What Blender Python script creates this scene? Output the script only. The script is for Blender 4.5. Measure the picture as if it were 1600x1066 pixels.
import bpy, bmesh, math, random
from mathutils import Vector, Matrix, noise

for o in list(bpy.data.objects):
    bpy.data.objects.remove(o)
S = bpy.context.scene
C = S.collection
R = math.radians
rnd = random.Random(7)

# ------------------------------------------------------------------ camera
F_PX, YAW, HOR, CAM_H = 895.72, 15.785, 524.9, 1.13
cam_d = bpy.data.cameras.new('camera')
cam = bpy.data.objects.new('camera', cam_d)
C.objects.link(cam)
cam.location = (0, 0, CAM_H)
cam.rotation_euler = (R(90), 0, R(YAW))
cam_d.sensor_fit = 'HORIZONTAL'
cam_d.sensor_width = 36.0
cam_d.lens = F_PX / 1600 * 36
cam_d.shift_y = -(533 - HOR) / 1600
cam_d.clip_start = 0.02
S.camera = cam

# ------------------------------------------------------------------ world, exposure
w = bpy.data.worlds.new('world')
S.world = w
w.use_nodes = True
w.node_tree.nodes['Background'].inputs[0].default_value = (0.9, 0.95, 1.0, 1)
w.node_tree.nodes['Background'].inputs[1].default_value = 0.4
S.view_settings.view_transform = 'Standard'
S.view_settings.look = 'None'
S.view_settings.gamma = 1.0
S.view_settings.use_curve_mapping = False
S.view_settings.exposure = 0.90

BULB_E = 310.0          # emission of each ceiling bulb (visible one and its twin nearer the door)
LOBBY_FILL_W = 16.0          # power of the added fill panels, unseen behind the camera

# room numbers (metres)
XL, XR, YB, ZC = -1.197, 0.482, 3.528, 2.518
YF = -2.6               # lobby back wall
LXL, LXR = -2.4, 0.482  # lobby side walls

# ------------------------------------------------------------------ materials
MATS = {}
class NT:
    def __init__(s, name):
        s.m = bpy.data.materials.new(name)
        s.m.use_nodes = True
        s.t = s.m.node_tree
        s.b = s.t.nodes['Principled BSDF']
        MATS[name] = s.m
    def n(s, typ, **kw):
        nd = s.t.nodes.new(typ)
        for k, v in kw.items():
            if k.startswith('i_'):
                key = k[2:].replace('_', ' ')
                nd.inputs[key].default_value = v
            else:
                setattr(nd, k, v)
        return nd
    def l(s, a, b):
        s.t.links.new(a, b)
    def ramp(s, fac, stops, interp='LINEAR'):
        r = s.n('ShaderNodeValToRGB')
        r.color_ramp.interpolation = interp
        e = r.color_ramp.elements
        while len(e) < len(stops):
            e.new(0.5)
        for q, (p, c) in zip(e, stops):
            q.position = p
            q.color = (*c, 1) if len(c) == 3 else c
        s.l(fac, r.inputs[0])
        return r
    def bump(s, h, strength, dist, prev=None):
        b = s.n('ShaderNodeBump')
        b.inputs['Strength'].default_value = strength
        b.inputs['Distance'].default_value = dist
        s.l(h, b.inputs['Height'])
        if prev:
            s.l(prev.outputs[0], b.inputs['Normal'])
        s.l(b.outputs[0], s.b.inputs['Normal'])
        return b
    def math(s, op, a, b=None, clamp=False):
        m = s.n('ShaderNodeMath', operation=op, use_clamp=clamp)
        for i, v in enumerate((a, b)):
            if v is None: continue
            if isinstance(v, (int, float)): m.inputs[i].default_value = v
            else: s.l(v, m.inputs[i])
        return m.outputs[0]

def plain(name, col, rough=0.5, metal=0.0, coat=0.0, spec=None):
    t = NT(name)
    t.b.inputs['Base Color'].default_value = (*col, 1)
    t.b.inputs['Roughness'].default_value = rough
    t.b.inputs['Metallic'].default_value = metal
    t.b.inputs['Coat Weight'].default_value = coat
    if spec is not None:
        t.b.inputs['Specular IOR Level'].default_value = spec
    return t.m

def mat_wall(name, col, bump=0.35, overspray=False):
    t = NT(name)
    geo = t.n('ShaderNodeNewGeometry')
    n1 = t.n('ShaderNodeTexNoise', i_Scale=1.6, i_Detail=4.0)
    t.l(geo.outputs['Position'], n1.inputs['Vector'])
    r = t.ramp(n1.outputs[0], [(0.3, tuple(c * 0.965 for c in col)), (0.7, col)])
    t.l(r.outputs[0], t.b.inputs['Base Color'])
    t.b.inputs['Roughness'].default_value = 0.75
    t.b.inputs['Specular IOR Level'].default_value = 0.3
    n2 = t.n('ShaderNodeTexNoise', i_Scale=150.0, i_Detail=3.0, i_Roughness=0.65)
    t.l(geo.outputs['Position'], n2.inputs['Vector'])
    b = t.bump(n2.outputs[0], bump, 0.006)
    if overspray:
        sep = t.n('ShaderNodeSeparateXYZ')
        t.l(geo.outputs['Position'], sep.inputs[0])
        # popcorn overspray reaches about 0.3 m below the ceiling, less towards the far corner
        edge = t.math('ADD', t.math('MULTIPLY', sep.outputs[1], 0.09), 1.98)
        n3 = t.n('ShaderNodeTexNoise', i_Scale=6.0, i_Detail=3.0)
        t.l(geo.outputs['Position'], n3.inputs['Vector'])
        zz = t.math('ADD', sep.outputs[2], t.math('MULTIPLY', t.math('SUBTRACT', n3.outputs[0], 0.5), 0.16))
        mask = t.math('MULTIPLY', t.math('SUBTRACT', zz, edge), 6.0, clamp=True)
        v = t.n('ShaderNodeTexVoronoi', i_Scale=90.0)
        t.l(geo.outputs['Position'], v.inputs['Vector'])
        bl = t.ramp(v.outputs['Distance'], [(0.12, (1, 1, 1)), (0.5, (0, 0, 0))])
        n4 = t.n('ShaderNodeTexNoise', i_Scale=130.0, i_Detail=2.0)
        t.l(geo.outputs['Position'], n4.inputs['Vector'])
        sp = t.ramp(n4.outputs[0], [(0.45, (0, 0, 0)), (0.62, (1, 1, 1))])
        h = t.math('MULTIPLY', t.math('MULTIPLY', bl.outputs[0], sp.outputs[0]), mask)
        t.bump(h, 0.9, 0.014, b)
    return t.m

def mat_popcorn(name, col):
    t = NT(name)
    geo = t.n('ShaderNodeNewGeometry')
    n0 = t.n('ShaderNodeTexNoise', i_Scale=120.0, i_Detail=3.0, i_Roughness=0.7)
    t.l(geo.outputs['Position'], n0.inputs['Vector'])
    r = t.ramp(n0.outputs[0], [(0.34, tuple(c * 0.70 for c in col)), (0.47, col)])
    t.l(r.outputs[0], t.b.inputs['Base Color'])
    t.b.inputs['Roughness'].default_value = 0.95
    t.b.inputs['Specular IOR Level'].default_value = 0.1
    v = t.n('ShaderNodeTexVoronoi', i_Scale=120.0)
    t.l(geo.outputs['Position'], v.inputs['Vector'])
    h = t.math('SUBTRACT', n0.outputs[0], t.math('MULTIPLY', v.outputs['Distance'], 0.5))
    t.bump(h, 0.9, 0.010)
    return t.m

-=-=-

» Problem statement
Copy the data above exactly. Every line must be included.

» Completed exercise
What Blender Python script creates this scene? Output the script only. The script is for Blender 4.5. Measure the picture as if it were 1600x1066 pixels.
import bpy, bmesh, math, random
from mathutils import Vector, Matrix, noise

for o in list(bpy.data.objects):
    bpy.data.objects.remove(o)
S = bpy.context.scene
C = S.collection
R = math.radians
rnd = random.Random(7)

# ------------------------------------------------------------------ camera
F_PX, YAW, HOR, CAM_H = 895.72, 15.785, 524.9, 1.13
cam_d = bpy.data.cameras.new('camera')
cam = bpy.data.objects.new('camera', cam_d)
C.objects.link(cam)
cam.location = (0, 0, CAM_H)
cam.rotation_euler = (R(90), 0, R(YAW))
cam_d.sensor_fit = 'HORIZONTAL'
cam_d.sensor_width = 36.0
cam_d.lens = F_PX / 1600 * 36
cam_d.shift_y = -(533 - HOR) / 1600
cam_d.clip_start = 0.02
S.camera = cam

# ------------------------------------------------------------------ world, exposure
w = bpy.data.worlds.new('world')
S.world = w
w.use_nodes = True
w.node_tree.nodes['Background'].inputs[0].default_value = (0.9, 0.95, 1.0, 1)
w.node_tree.nodes['Background'].inputs[1].default_value = 0.4
S.view_settings.view_transform = 'Standard'
S.view_settings.look = 'None'
S.view_settings.gamma = 1.0
S.view_settings.use_curve_mapping = False
S.view_settings.exposure = 0.90

BULB_E = 310.0          # emission of each ceiling bulb (visible one and its twin nearer the door)
LOBBY_FILL_W = 16.0          # power of the added fill panels, unseen behind the camera

# room numbers (metres)
XL, XR, YB, ZC = -1.197, 0.482, 3.528, 2.518
YF = -2.6               # lobby back wall
LXL, LXR = -2.4, 0.482  # lobby side walls

# ------------------------------------------------------------------ materials
MATS = {}
class NT:
    def __init__(s, name):
        s.m = bpy.data.materials.new(name)
        s.m.use_nodes = True
        s.t = s.m.node_tree
        s.b = s.t.nodes['Principled BSDF']
        MATS[name] = s.m
    def n(s, typ, **kw):
        nd = s.t.nodes.new(typ)
        for k, v in kw.items():
            if k.startswith('i_'):
                key = k[2:].replace('_', ' ')
                nd.inputs[key].default_value = v
            else:
                setattr(nd, k, v)
        return nd
    def l(s, a, b):
        s.t.links.new(a, b)
    def ramp(s, fac, stops, interp='LINEAR'):
        r = s.n('ShaderNodeValToRGB')
        r.color_ramp.interpolation = interp
        e = r.color_ramp.elements
        while len(e) < len(stops):
            e.new(0.5)
        for q, (p, c) in zip(e, stops):
            q.position = p
            q.color = (*c, 1) if len(c) == 3 else c
        s.l(fac, r.inputs[0])
        return r
    def bump(s, h, strength, dist, prev=None):
        b = s.n('ShaderNodeBump')
        b.inputs['Strength'].default_value = strength
        b.inputs['Distance'].default_value = dist
        s.l(h, b.inputs['Height'])
        if prev:
            s.l(prev.outputs[0], b.inputs['Normal'])
        s.l(b.outputs[0], s.b.inputs['Normal'])
        return b
    def math(s, op, a, b=None, clamp=False):
        m = s.n('ShaderNodeMath', operation=op, use_clamp=clamp)
        for i, v in enumerate((a, b)):
            if v is None: continue
            if isinstance(v, (int, float)): m.inputs[i].default_value = v
            else: s.l(v, m.inputs[i])
        return m.outputs[0]

def plain(name, col, rough=0.5, metal=0.0, coat=0.0, spec=None):
    t = NT(name)
    t.b.inputs['Base Color'].default_value = (*col, 1)
    t.b.inputs['Roughness'].default_value = rough
    t.b.inputs['Metallic'].default_value = metal
    t.b.inputs['Coat Weight'].default_value = coat
    if spec is not None:
        t.b.inputs['Specular IOR Level'].default_value = spec
    return t.m

def mat_wall(name, col, bump=0.35, overspray=False):
    t = NT(name)
    geo = t.n('ShaderNodeNewGeometry')
    n1 = t.n('ShaderNodeTexNoise', i_Scale=1.6, i_Detail=4.0)
    t.l(geo.outputs['Position'], n1.inputs['Vector'])
    r = t.ramp(n1.outputs[0], [(0.3, tuple(c * 0.965 for c in col)), (0.7, col)])
    t.l(r.outputs[0], t.b.inputs['Base Color'])
    t.b.inputs['Roughness'].default_value = 0.75
    t.b.inputs['Specular IOR Level'].default_value = 0.3
    n2 = t.n('ShaderNodeTexNoise', i_Scale=150.0, i_Detail=3.0, i_Roughness=0.65)
    t.l(geo.outputs['Position'], n2.inputs['Vector'])
    b = t.bump(n2.outputs[0], bump, 0.006)
    if overspray:
        sep = t.n('ShaderNodeSeparateXYZ')
        t.l(geo.outputs['Position'], sep.inputs[0])
        # popcorn overspray reaches about 0.3 m below the ceiling, less towards the far corner
        edge = t.math('ADD', t.math('MULTIPLY', sep.outputs[1], 0.09), 1.98)
        n3 = t.n('ShaderNodeTexNoise', i_Scale=6.0, i_Detail=3.0)
        t.l(geo.outputs['Position'], n3.inputs['Vector'])
        zz = t.math('ADD', sep.outputs[2], t.math('MULTIPLY', t.math('SUBTRACT', n3.outputs[0], 0.5), 0.16))
        mask = t.math('MULTIPLY', t.math('SUBTRACT', zz, edge), 6.0, clamp=True)
        v = t.n('ShaderNodeTexVoronoi', i_Scale=90.0)
        t.l(geo.outputs['Position'], v.inputs['Vector'])
        bl = t.ramp(v.outputs['Distance'], [(0.12, (1, 1, 1)), (0.5, (0, 0, 0))])
        n4 = t.n('ShaderNodeTexNoise', i_Scale=130.0, i_Detail=2.0)
        t.l(geo.outputs['Position'], n4.inputs['Vector'])
        sp = t.ramp(n4.outputs[0], [(0.45, (0, 0, 0)), (0.62, (1, 1, 1))])
        h = t.math('MULTIPLY', t.math('MULTIPLY', bl.outputs[0], sp.outputs[0]), mask)
        t.bump(h, 0.9, 0.014, b)
    return t.m

def mat_popcorn(name, col):
    t = NT(name)
    geo = t.n('ShaderNodeNewGeometry')
    n0 = t.n('ShaderNodeTexNoise', i_Scale=120.0, i_Detail=3.0, i_Roughness=0.7)
    t.l(geo.outputs['Position'], n0.inputs['Vector'])
    r = t.ramp(n0.outputs[0], [(0.34, tuple(c * 0.70 for c in col)), (0.47, col)])
    t.l(r.outputs[0], t.b.inputs['Base Color'])
    t.b.inputs['Roughness'].default_value = 0.95
    t.b.inputs['Specular IOR Level'].default_value = 0.1
    v = t.n('ShaderNodeTexVoronoi', i_Scale=120.0)
    t.l(geo.outputs['Position'], v.inputs['Vector'])
    h = t.math('SUBTRACT', n0.outputs[0], t.math('MULTIPLY', v.outputs['Distance'], 0.5))
    t.bump(h, 0.9, 0.010)
    return t.m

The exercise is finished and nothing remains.